On March 10th of this year, Starbucks first launched the paid NFT series “Siren”, limited to 2000 copies, each with a mermaid image derived from Greek mythology, priced at $100 each, and sold out in 18 minutes after the release. Now, the floor price of this series of NFTs is $378, which is 3.78 times higher than the issuance price.

In April, the First Store Collection NFT series by Starbucks was sold for $99, with a total of 5000 copies. Now its floor price is $120; in June, the Avatar Collection NFT series was sold for $25, with a total of 7000 copies, and each user could purchase up to 3 pieces. Currently, its floor price is $34.5.

Starbucks keeps turning its classic elements into NFTs and has gained market popularity. This hot buying sentiment contrasts sharply with the freezing NFT market.

What did Starbucks do right with its NFTs, ignoring the deep bear market?

02 Attaching Real Rights to NFTs to Lower the Barrier to “Buy It”

So far, Starbucks is undoubtedly the best case of combining a physical brand with NFTs. It continuously injects brand elements and stories into NFTs, each of which is linked to brand actions.

Prior to the sale of the apron NFT, Starbucks launched a new coffee flavor in May this year, the Apron Blend. Unlike other in-store coffees, it is created by Starbucks employees. Starbucks received nearly 24,000 submissions, shaping the flavor and roasting curve of the Apron Blend.

The Apron Blend is also endowed with charity connotations – for every cup of Apron Blend sold, Starbucks will donate $0.1 to its CUP Fund. The CUP Fund is an emergency relief fund initiated by employees 25 years ago, aimed at providing assistance to employees in times of need, such as family emergencies or after natural disasters.
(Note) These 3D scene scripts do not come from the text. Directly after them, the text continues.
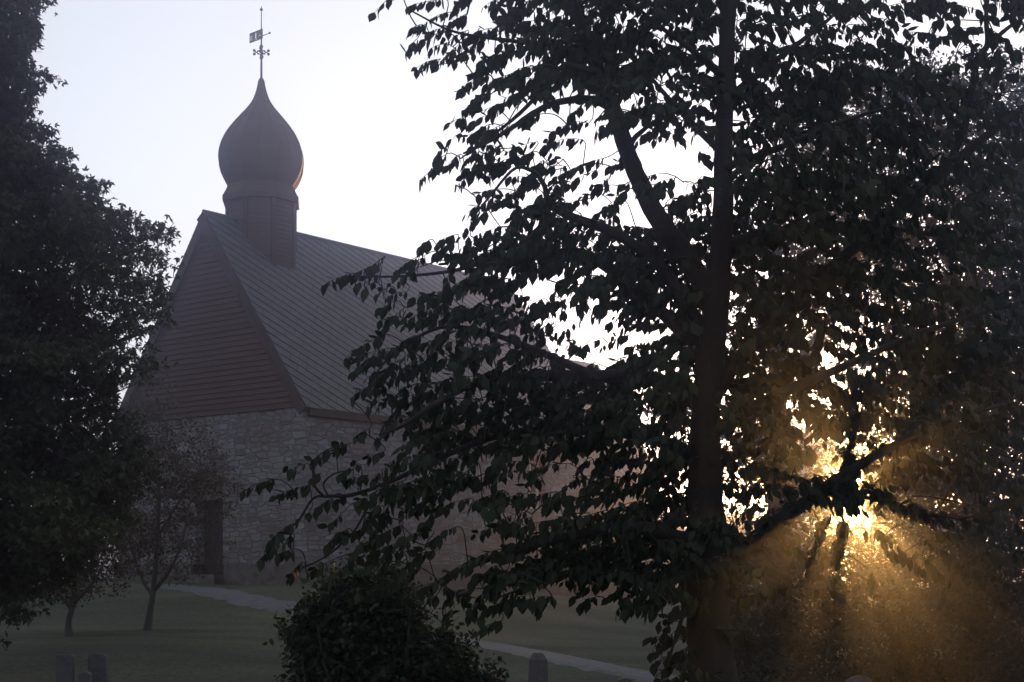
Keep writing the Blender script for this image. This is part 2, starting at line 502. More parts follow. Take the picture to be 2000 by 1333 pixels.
# chancel
K0, K1, KW, KE, KA = CL + .003, CL + 6.3, 6.6, 4.1, 9.3
km = MB()
km.box(-HX - KW / 2, -HX + KW / 2, K0, K1, .4, KE)
km.add([(-HX - KW / 2, K1 - .002, KE), (-HX + KW / 2, K1 - .002, KE), (-HX, K1 - .002, KA)], [(0, 1, 2)])
km.build('chancel_wall', M['stone'], CH)
kp = MB(); kp.box(-HX - KW / 2 - .1, -HX + KW / 2 + .1, K0 + .1, K1 + .1, -2.6, .398); kp.build('chancel_plinth', M['plinth'], CH)
kr = MB()
ksl = math.hypot(KW / 2, KA - KE)
for sgn in (1, -1):
    slate_slope(kr, (-HX, K0 + .1, KA + .08), (0, 1, 0), Vector((sgn * KW / 2, 0, -(KA - KE))) / ksl, K1 - K0 + .1, ksl + .2, R(36), .35)
kr.build('chancel_roof', [M['slate'], M['slate_edge']], CH)

# turret
TC = (-HX, 2.37)
def octa(r): return [(TC[0] + r / math.cos(math.pi / 8) * math.cos(math.pi / 8 + k * math.pi / 4), TC[1] + r / math.cos(math.pi / 8) * math.sin(math.pi / 8 + k * math.pi / 4)) for k in range(8)]
tm = MB()
T0, T1 = 9.0, 12.78
nb = 25
for k in range(nb):
    z0 = T0 + k * (T1 - T0) / nb; z1 = z0 + (T1 - T0) / nb
    a, bb = octa(1.135), octa(1.10)
    tm.add([(x, y, z0) for x, y in a] + [(x, y, z1) for x, y in bb] + [(x, y, z0) for x, y in bb],
           [(i, (i + 1) % 8, 8 + (i + 1) % 8, 8 + i) for i in range(8)] + [(16 + i, 16 + (i + 1) % 8, (i + 1) % 8, i) for i in range(8)])
tur = tm.build('turret', M['siding'], CH)
for k, (x, y) in enumerate(octa(1.125)):
    cbm = MB(); a = math.pi / 8 + k * math.pi / 4
    c_, s_ = math.cos(a), math.sin(a)
    pts = []
    for (u, w_) in ((-.06, -.085), (.035, -.07), (.035, .07), (-.06, .085)):
        pts.append((x + u * c_ - w_ * s_, y + u * s_ + w_ * c_))
    cbm.prism(pts, T0, T1 - .02)
    cbm.build('corner_board', M['trim'], tur)
sk = MB()
prof = [(1.10, 12.72), (1.265, 12.72), (1.275, 12.90), (1.25, 12.93), (1.17, 13.09), (1.10, 13.25), (1.06, 13.32)]
for i in range(len(prof) - 1):
    a, bb = octa(prof[i][0]), octa(prof[i + 1][0])
    sk.add([(x, y, prof[i][1]) for x, y in a] + [(x, y, prof[i + 1][1]) for x, y in bb], [(j, (j + 1) % 8, 8 + (j + 1) % 8, 8 + j) for j in range(8)])
sk.build('cornice', M['trim'], tur)
# onion dome: eight bellied panels with seams
PX = .01752
pr = [(372, 61), (366, 63.5), (358, 69), (350, 73.5), (337, 79), (323, 82), (310, 82.2), (297, 80), (284, 75.7), (266, 66.7), (248, 54), (230, 39.5), (215, 27), (200, 17), (185, 10.8), (170, 6.8), (161, 5.2)]
zz = [(HY - y) * PX + .3 for y, w_ in pr]
rr = [w_ * PX for y, w_ in pr]
pts, _ = smooth_path([(r, 0, z) for r, z in zip(rr, zz)], [1] * len(rr), 4)
dm = MB()
nseg = 8
ring = []
for p in pts:
    rad = p.x / .965
    for k in range(8):
        a0 = math.pi / 8 + k * math.pi / 4; a1 = a0 + math.pi / 4
        for s in (0, .5):
            x = (1 - s) * math.cos(a0) + s * math.cos(a1); y = (1 - s) * math.sin(a0) + s * math.sin(a1)
            l = math.hypot(x, y); bul = l + (1 - l) * .35
            ring.append((TC[0] + rad * x / l * bul, TC[1] + rad * y / l * bul, p.z))
n16 = 16
dm.add(ring, [(i * n16 + j, i * n16 + (j + 1) % n16, (i + 1) * n16 + (j + 1) % n16, (i + 1) * n16 + j) for i in range(len(pts) - 1) for j in range(n16)])
dome = dm.build('onion_dome', M['dome'], tur)
sm = MB()
for j in range(n16):
    path = [Vector(ring[i * n16 + j]) for i in range(len(pts))]
    sm.tube(path, [.028 if j % 2 == 0 else .018] * len(path), 5)
sm.build('dome_seam', M['dome'], tur)
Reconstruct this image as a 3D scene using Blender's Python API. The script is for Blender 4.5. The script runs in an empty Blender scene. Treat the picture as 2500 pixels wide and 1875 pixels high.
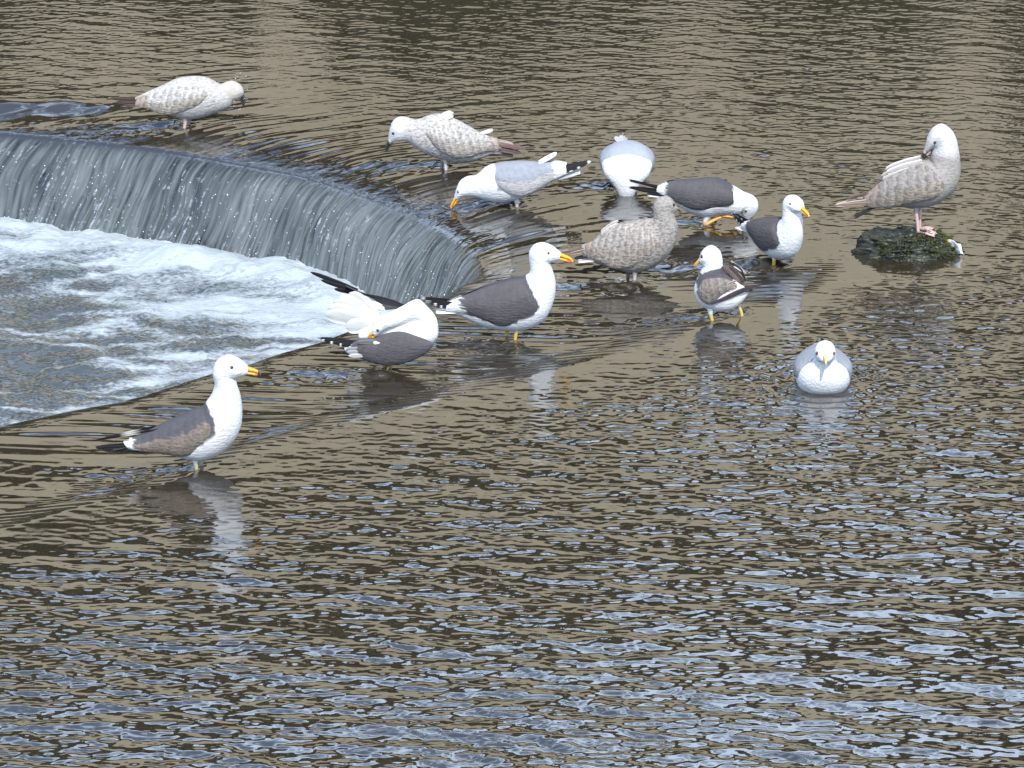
import bpy, math, random
import numpy as np
from mathutils import Vector
from mathutils.bvhtree import BVHTree

random.seed(7)
RNG = np.random.default_rng(11)
SC = bpy.context.scene
COL = SC.collection
R = math.radians

# ------------------------------------------------------------------ camera
HCAM = 4.7
PITCH = math.atan((937.5 + 3390.0) / (1250.0 / math.tan(R(6.0))))
FPX = 1250.0 / math.tan(R(6.0))
cam_d = bpy.data.cameras.new("camera")
cam_d.sensor_width = 36.0
cam_d.lens = 18.0 / math.tan(R(6.0))
cam_d.clip_start = 0.1
cam_d.clip_end = 2000.0
cam = bpy.data.objects.new("camera", cam_d)
COL.objects.link(cam)
cam.location = (0, 0, HCAM)
cam.rotation_euler = (math.pi / 2 - PITCH, 0, 0)
SC.camera = cam

# ------------------------------------------------------------------ light
SUN_EL = R(52)
SUN_AZ = math.atan2(0.22, -0.98)            # sun behind the camera, a little to the right
SUN_DIR = Vector((math.sin(SUN_AZ) * math.cos(SUN_EL), math.cos(SUN_AZ) * math.cos(SUN_EL), math.sin(SUN_EL)))
world = bpy.data.worlds.new("World")
SC.world = world
world.use_nodes = True
wn, wl = world.node_tree.nodes, world.node_tree.links
wn.clear()
w_out = wn.new("ShaderNodeOutputWorld")
w_bg = wn.new("ShaderNodeBackground")
w_sky = wn.new("ShaderNodeTexSky")
w_sky.sky_type = 'NISHITA'
w_sky.sun_disc = False
w_sky.sun_elevation = SUN_EL
w_sky.sun_rotation = SUN_AZ
w_sky.altitude = 50
w_sky.air_density = 1.35
w_sky.dust_density = 0.6
w_bg.inputs["Strength"].default_value = 0.15
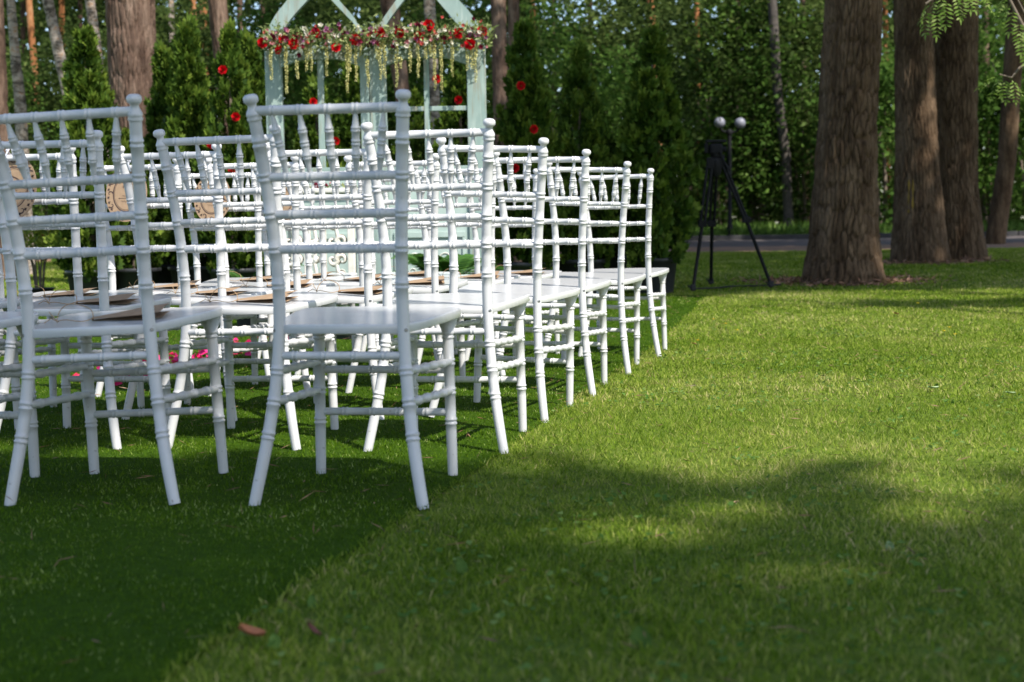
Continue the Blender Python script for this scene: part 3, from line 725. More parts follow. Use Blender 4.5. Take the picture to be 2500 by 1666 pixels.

New flavors, new IPs, new connotations – the Apron Blend stands out in Starbucks’ NFT series, and it also increases its collectible value. Emotional significance is just one aspect, and rights are the most attractive part of Starbucks’ NFT series. For most people, the benefits of owning Starbucks NFTs are more important.

In terms of rights design, Starbucks combines it with its well-established loyalty program. Each NFT is designed with a range of points related to scarcity. By accumulating more points, users can unlock some unique benefits and experiences. For example, users with 1000-2999 points can get a virtual coffee course or a Starbucks Coffee Passport; users with 3000-5000 points can choose to name a coffee tree, participate in a virtual tasting event with a bag of coffee, or receive a Starbucks cold cup; users with over 6000 points can choose a customized MiiR 360 Traveler camping cup, 30 days of free drinks, or an experience at a Starbucks boutique store.

In addition to physical rewards, Starbucks NFT rights also include various rewards that incorporate brand culture and experiences, such as virtual coffee-making courses. The most popular ones are collaborations with artists and invitations to participate in Starbucks Reserve Roasteries.

Generally speaking, NFTs that can be obtained for free by completing tasks correspond to 125 points, while NFTs priced at $100 correspond to 1500 points. Many people buy NFTs with the idea of collecting them and earning points as rewards. If they don’t want to hold them anymore, they can also profit from them in the secondary market. After the release of the Green Apron NFT, some users shared screenshots of their purchases and excitedly said, “Each one can earn 1500 points. It’s time to unlock the level 4 benefits.”

Some users are very interested in accumulating points.

It can be seen that Starbucks’ equity system is designed to provide users with sufficient incentives. One point that cannot be ignored is that Starbucks itself is already a globally renowned IP, and its accumulated brand culture and large user base provide a strong guarantee for the design and sale of its NFTs. Therefore, Starbucks’ path is not easy to replicate.

In addition to the effectiveness of equity incentives, Starbucks also considered the issue of entry barriers for the market group when launching NFTs.

When issuing NFTs using the Web3 approach of blockchain, Starbucks’ target group includes both the Web3-native group familiar with wallet transactions on the chain, as well as a broader consumer group accustomed to the Internet (Web2) or conventional payment methods.

You will find that every Starbucks NFT is issued on the Polygon blockchain, which has lower transaction costs (the interaction between users and the blockchain network requires network GAS fees), making it convenient for Web3 natives to purchase them. Even without a blockchain wallet, ordinary users can directly purchase NFTs through credit cards or debit cards within the Starbucks app.

In this way, Starbucks’ large consumer base can reach NFTs using familiar payment methods without the need to understand concepts such as encryption wallets, mnemonic phrases, and GAS fees from the beginning. And those native groups that do not need Web3 market education, who are familiar with the rules of the NFT market, can quickly send Starbucks NFTs to the secondary market.

With the increase in the number and categories of NFTs, the Starbucks digital community formed by holders is also growing stronger. People in the community discuss NFTs and coffee, gradually forming consensus and deepening loyalty to the Starbucks brand. This may be a long-term indicator that Starbucks values in addition to making money by selling NFTs.

A traditional food brand that has completed the digital transformation of the sales process through an app has now used NFTs to accumulate traffic, integrating part of the offline consumer group with online traffic, and using NFTs to achieve a closer emotional connection between users and the brand. For Starbucks, this is a convenient way to understand user loyalty and develop brand and product development plans based on it, and it is both trendy and effective.

Starbucks’ successful attempt in the NFT field has also provided a model for other commercial IPs. The combination of NFT and brand consumers’ rights and interests is not only one of the ways for traditional brands to do digital marketing, but also provides a breakthrough for the NFT IP market. The phase of speculative NFT markets based on images and designs is coming to an end, and the next phase of market hot-selling items is likely to come from NFT series that are associated with physical brands, tied to actual rights and interests, and can interact with actual consumption scenarios.